INSTRUCTIONS FOR THE TASK: Please repeat all of the listing exactly.

RECORDED INFORMATION:
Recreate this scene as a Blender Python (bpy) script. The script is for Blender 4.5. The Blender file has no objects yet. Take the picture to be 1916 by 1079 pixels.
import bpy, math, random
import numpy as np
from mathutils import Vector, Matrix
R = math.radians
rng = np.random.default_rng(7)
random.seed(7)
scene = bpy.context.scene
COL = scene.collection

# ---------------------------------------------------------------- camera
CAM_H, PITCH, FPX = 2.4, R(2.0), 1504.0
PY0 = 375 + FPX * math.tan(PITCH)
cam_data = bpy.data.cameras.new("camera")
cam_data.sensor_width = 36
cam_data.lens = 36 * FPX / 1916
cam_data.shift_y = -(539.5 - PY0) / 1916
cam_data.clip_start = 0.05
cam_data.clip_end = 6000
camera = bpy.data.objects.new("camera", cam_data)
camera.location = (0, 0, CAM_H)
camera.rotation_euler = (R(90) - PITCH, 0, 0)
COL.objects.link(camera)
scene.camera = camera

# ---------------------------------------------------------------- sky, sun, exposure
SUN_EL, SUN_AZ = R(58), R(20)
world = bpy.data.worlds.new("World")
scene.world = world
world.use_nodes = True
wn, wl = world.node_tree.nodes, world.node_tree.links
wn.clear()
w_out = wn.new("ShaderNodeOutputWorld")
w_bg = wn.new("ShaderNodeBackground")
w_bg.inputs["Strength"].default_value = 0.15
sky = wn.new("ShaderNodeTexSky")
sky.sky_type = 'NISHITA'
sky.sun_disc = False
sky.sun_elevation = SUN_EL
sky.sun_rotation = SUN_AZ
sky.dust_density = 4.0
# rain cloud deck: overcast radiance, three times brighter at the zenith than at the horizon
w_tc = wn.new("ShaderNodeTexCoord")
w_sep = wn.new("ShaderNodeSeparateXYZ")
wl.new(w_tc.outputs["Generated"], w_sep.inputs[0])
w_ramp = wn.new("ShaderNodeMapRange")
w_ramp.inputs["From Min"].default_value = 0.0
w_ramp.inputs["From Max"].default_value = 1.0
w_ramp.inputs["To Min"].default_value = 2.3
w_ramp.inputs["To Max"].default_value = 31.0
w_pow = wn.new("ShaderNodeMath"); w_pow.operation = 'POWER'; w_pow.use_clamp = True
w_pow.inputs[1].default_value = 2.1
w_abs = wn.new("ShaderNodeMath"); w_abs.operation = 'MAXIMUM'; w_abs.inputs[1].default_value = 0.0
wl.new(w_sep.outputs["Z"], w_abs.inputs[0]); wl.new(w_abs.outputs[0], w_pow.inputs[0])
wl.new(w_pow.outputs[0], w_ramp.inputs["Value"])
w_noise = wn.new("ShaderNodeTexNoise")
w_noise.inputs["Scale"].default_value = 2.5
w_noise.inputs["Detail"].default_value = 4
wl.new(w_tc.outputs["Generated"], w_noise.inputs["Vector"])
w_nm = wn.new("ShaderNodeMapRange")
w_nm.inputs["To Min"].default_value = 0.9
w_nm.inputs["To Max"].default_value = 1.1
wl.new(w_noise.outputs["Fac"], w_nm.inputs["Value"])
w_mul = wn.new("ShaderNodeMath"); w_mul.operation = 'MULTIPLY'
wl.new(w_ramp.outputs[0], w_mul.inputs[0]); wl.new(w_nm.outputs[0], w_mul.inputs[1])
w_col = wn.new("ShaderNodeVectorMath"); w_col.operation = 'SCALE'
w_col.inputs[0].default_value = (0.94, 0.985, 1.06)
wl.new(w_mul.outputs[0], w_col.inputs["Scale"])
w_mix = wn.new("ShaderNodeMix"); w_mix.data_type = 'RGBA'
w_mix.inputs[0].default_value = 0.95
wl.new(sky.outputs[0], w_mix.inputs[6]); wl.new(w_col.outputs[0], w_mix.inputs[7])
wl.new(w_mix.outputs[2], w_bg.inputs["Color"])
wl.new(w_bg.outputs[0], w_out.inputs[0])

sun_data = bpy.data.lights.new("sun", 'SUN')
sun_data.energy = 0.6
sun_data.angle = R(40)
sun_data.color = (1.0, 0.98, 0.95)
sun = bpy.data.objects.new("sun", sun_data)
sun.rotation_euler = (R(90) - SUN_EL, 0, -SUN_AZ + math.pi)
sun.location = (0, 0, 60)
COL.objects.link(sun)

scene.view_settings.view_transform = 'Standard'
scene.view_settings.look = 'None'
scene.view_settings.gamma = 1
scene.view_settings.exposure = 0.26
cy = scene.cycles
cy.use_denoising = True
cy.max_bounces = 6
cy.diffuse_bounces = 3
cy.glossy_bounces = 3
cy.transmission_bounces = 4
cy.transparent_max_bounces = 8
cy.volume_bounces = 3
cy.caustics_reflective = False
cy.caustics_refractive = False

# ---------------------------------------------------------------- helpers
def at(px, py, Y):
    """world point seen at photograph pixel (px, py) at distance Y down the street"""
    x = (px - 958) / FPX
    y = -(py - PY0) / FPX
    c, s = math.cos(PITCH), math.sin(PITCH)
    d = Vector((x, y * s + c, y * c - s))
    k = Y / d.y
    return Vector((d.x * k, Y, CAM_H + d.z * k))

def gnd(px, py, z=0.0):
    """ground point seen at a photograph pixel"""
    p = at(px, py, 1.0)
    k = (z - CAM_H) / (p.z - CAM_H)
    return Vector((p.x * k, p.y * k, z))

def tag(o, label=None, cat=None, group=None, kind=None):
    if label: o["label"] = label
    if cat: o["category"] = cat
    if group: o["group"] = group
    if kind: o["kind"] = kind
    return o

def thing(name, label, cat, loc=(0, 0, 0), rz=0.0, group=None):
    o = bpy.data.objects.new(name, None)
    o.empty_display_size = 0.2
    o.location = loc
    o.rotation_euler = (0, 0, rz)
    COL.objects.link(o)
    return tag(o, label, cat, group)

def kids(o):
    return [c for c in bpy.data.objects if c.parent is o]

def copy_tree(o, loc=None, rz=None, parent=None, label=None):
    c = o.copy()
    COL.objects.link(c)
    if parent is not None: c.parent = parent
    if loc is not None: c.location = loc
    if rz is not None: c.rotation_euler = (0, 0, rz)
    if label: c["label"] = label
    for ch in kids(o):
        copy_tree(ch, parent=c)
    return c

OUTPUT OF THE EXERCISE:
Recreate this scene as a Blender Python (bpy) script. The script is for Blender 4.5. The Blender file has no objects yet. Take the picture to be 1916 by 1079 pixels.
import bpy, math, random
import numpy as np
from mathutils import Vector, Matrix
R = math.radians
rng = np.random.default_rng(7)
random.seed(7)
scene = bpy.context.scene
COL = scene.collection

# ---------------------------------------------------------------- camera
CAM_H, PITCH, FPX = 2.4, R(2.0), 1504.0
PY0 = 375 + FPX * math.tan(PITCH)
cam_data = bpy.data.cameras.new("camera")
cam_data.sensor_width = 36
cam_data.lens = 36 * FPX / 1916
cam_data.shift_y = -(539.5 - PY0) / 1916
cam_data.clip_start = 0.05
cam_data.clip_end = 6000
camera = bpy.data.objects.new("camera", cam_data)
camera.location = (0, 0, CAM_H)
camera.rotation_euler = (R(90) - PITCH, 0, 0)
COL.objects.link(camera)
scene.camera = camera

# ---------------------------------------------------------------- sky, sun, exposure
SUN_EL, SUN_AZ = R(58), R(20)
world = bpy.data.worlds.new("World")
scene.world = world
world.use_nodes = True
wn, wl = world.node_tree.nodes, world.node_tree.links
wn.clear()
w_out = wn.new("ShaderNodeOutputWorld")
w_bg = wn.new("ShaderNodeBackground")
w_bg.inputs["Strength"].default_value = 0.15
sky = wn.new("ShaderNodeTexSky")
sky.sky_type = 'NISHITA'
sky.sun_disc = False
sky.sun_elevation = SUN_EL
sky.sun_rotation = SUN_AZ
sky.dust_density = 4.0
# rain cloud deck: overcast radiance, three times brighter at the zenith than at the horizon
w_tc = wn.new("ShaderNodeTexCoord")
w_sep = wn.new("ShaderNodeSeparateXYZ")
wl.new(w_tc.outputs["Generated"], w_sep.inputs[0])
w_ramp = wn.new("ShaderNodeMapRange")
w_ramp.inputs["From Min"].default_value = 0.0
w_ramp.inputs["From Max"].default_value = 1.0
w_ramp.inputs["To Min"].default_value = 2.3
w_ramp.inputs["To Max"].default_value = 31.0
w_pow = wn.new("ShaderNodeMath"); w_pow.operation = 'POWER'; w_pow.use_clamp = True
w_pow.inputs[1].default_value = 2.1
w_abs = wn.new("ShaderNodeMath"); w_abs.operation = 'MAXIMUM'; w_abs.inputs[1].default_value = 0.0
wl.new(w_sep.outputs["Z"], w_abs.inputs[0]); wl.new(w_abs.outputs[0], w_pow.inputs[0])
wl.new(w_pow.outputs[0], w_ramp.inputs["Value"])
w_noise = wn.new("ShaderNodeTexNoise")
w_noise.inputs["Scale"].default_value = 2.5
w_noise.inputs["Detail"].default_value = 4
wl.new(w_tc.outputs["Generated"], w_noise.inputs["Vector"])
w_nm = wn.new("ShaderNodeMapRange")
w_nm.inputs["To Min"].default_value = 0.9
w_nm.inputs["To Max"].default_value = 1.1
wl.new(w_noise.outputs["Fac"], w_nm.inputs["Value"])
w_mul = wn.new("ShaderNodeMath"); w_mul.operation = 'MULTIPLY'
wl.new(w_ramp.outputs[0], w_mul.inputs[0]); wl.new(w_nm.outputs[0], w_mul.inputs[1])
w_col = wn.new("ShaderNodeVectorMath"); w_col.operation = 'SCALE'
w_col.inputs[0].default_value = (0.94, 0.985, 1.06)
wl.new(w_mul.outputs[0], w_col.inputs["Scale"])
w_mix = wn.new("ShaderNodeMix"); w_mix.data_type = 'RGBA'
w_mix.inputs[0].default_value = 0.95
wl.new(sky.outputs[0], w_mix.inputs[6]); wl.new(w_col.outputs[0], w_mix.inputs[7])
wl.new(w_mix.outputs[2], w_bg.inputs["Color"])
wl.new(w_bg.outputs[0], w_out.inputs[0])

sun_data = bpy.data.lights.new("sun", 'SUN')
sun_data.energy = 0.6
sun_data.angle = R(40)
sun_data.color = (1.0, 0.98, 0.95)
sun = bpy.data.objects.new("sun", sun_data)
sun.rotation_euler = (R(90) - SUN_EL, 0, -SUN_AZ + math.pi)
sun.location = (0, 0, 60)
COL.objects.link(sun)

scene.view_settings.view_transform = 'Standard'
scene.view_settings.look = 'None'
scene.view_settings.gamma = 1
scene.view_settings.exposure = 0.26
cy = scene.cycles
cy.use_denoising = True
cy.max_bounces = 6
cy.diffuse_bounces = 3
cy.glossy_bounces = 3
cy.transmission_bounces = 4
cy.transparent_max_bounces = 8
cy.volume_bounces = 3
cy.caustics_reflective = False
cy.caustics_refractive = False

# ---------------------------------------------------------------- helpers
def at(px, py, Y):
    """world point seen at photograph pixel (px, py) at distance Y down the street"""
    x = (px - 958) / FPX
    y = -(py - PY0) / FPX
    c, s = math.cos(PITCH), math.sin(PITCH)
    d = Vector((x, y * s + c, y * c - s))
    k = Y / d.y
    return Vector((d.x * k, Y, CAM_H + d.z * k))

def gnd(px, py, z=0.0):
    """ground point seen at a photograph pixel"""
    p = at(px, py, 1.0)
    k = (z - CAM_H) / (p.z - CAM_H)
    return Vector((p.x * k, p.y * k, z))

def tag(o, label=None, cat=None, group=None, kind=None):
    if label: o["label"] = label
    if cat: o["category"] = cat
    if group: o["group"] = group
    if kind: o["kind"] = kind
    return o

def thing(name, label, cat, loc=(0, 0, 0), rz=0.0, group=None):
    o = bpy.data.objects.new(name, None)
    o.empty_display_size = 0.2
    o.location = loc
    o.rotation_euler = (0, 0, rz)
    COL.objects.link(o)
    return tag(o, label, cat, group)

def kids(o):
    return [c for c in bpy.data.objects if c.parent is o]

def copy_tree(o, loc=None, rz=None, parent=None, label=None):
    c = o.copy()
    COL.objects.link(c)
    if parent is not None: c.parent = parent
    if loc is not None: c.location = loc
    if rz is not None: c.rotation_euler = (0, 0, rz)
    if label: c["label"] = label
    for ch in kids(o):
        copy_tree(ch, parent=c)
    return c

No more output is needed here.